A piece of metal came crashing through a home in Florida that is believed to be from a 5,800-pound battery pallet discarded by the International Space Station (ISS).
Naples homeowner Alejandro Otero was on vacation when he received a call from his son, saying he heard a ‘tremendous sound’ and there were gaping holes in the ceiling and floor – while explaining whatever fell almost hit him.
The two-pound, cylinder object has since been recovered by NASA to determine its origin and if found to be space junk, the agency could be liable for damages.
NASA tossed the pallet in 2021, expecting it would stay in orbit for two to four years before reentering the Earth’s atmosphere in a controlled manner – but the unguided attempt caused it to have an off-course and unpredicted landing.
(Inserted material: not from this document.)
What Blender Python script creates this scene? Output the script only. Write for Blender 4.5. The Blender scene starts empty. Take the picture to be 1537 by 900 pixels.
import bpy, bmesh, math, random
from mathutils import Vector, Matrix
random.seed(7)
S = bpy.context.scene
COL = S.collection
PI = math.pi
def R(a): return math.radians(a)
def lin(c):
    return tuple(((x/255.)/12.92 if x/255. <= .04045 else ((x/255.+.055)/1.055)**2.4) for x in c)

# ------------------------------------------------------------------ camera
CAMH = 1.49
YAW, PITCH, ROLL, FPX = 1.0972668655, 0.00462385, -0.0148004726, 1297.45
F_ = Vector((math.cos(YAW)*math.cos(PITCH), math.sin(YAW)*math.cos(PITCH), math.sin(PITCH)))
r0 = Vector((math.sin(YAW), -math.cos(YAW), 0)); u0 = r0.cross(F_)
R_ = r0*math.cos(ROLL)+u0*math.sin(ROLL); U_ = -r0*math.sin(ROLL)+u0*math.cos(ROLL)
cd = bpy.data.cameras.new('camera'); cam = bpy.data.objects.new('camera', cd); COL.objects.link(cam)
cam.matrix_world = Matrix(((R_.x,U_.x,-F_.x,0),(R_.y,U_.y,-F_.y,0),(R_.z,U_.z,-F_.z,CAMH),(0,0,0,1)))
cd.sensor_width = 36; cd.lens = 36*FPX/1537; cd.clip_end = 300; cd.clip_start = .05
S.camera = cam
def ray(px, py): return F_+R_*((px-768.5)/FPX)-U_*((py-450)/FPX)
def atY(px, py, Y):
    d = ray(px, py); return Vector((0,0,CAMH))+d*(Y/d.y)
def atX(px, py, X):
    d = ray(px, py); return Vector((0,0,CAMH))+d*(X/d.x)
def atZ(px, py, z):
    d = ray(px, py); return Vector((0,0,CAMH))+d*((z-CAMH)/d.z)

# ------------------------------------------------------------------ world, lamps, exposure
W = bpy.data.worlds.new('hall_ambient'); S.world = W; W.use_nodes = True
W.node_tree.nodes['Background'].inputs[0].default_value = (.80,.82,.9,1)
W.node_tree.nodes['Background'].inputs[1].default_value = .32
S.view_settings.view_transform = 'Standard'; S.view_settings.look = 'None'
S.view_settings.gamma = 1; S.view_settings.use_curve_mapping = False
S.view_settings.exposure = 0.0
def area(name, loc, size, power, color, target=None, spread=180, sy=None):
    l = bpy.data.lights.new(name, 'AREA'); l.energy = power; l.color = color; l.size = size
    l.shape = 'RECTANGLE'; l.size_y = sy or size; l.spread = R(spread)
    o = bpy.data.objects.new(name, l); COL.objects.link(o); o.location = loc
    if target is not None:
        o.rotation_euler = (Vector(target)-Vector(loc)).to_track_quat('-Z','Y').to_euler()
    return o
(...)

NASA spokesperson Joshua Finch told Dailymail.com: ‘NASA collected an item in cooperation with the homeowner, and will analyze the object at NASA’s Kennedy Space Center in Florida as soon as possible to determine its origin.’
He added: ‘More information will be available once the analysis is complete.’
The battery pallet was supposed to burn up over Ft. Myers but instead landed off-course on March 8 because astronomers had wrongly estimated the time it would reenter the Earth’s atmosphere.
Otero shared pictures of the object on X, asking someone to connect him with NASA, and astronomer Jonathan McDowell responded, telling him it was likely an EP-9 pallet that reentered over the Gulf of Mexico, between Cancun and Cuba.
McDowell said that it was supposed to enter the atmosphere just before 7:30 pm UTC but its path to Ft. Myers was just a prediction window, adding that ‘a couple minutes later reentry and it would have reached Ft Myers.’
‘Something ripped through the house and then made a big hole on the floor and on the ceiling,’ Otero told WINK News.
‘When we heard that, we were like, impossible, and then immediately I thought a meteorite.’
The metal object weighed about two pounds, according to Otero who described it as ‘an apparent man-made cylindrical-shaped object.’
‘I was shaking. I was completely in disbelief,’ Otero told WINK.
‘What are the chances of something landing on my house with such force to cause so much damage?
‘I’m super grateful that nobody got hurt.’
Otero is waiting to hear back from NASA and other responsible agencies to resolve the damage his home suffered, and wrote that ‘their assistance is crucial in resolving the damages from this deliberate release.’
He continued: ‘But more importantly how in the future to arrange the payload so it will burn in its entirety as it reenters.’
The federal government could be liable for the damages to Otero’s home under the Federal Tort Claims Act, which states that any negligent or wrongful acts would make it responsible for the destruction.
In 2021, NASA told astronauts on the ISS to release the Japanese-owned cargo pallet containing nine old batteries that would remain in orbit for two to four years before crash-landing back to Earth.
The space agency told Spaceflight Now at the time that they expected the pallet to burn up ‘harmlessly’ when it reentered the Earth’s atmosphere but didn’t know how many pieces of the batteries or pallet would remain intact.
However, although NASA owned the battery, Japan’s space agency launched the pallet they were attached to, potentially putting the country at fault.
‘It gets more interesting if this material is discovered to be not originally from the United States,’ Michelle Hanlon, executive director of the Center for Air and Space Law at the University of Mississippi told Ars Technica.
‘If it is a human-made space object which was launched into space by another country, which caused damage on Earth, that country would be absolutely liable to the homeowner for the damage caused.’
Space debris is any disused equipment in space and there are more than 30,000 objects currently stuck in orbit that can fall back to Earth within several years.
Although most space junk burns up upon reentry, a 2023 report by the Federal Aviation Authority warned that surviving debris could kill or injure someone every two years by 2035.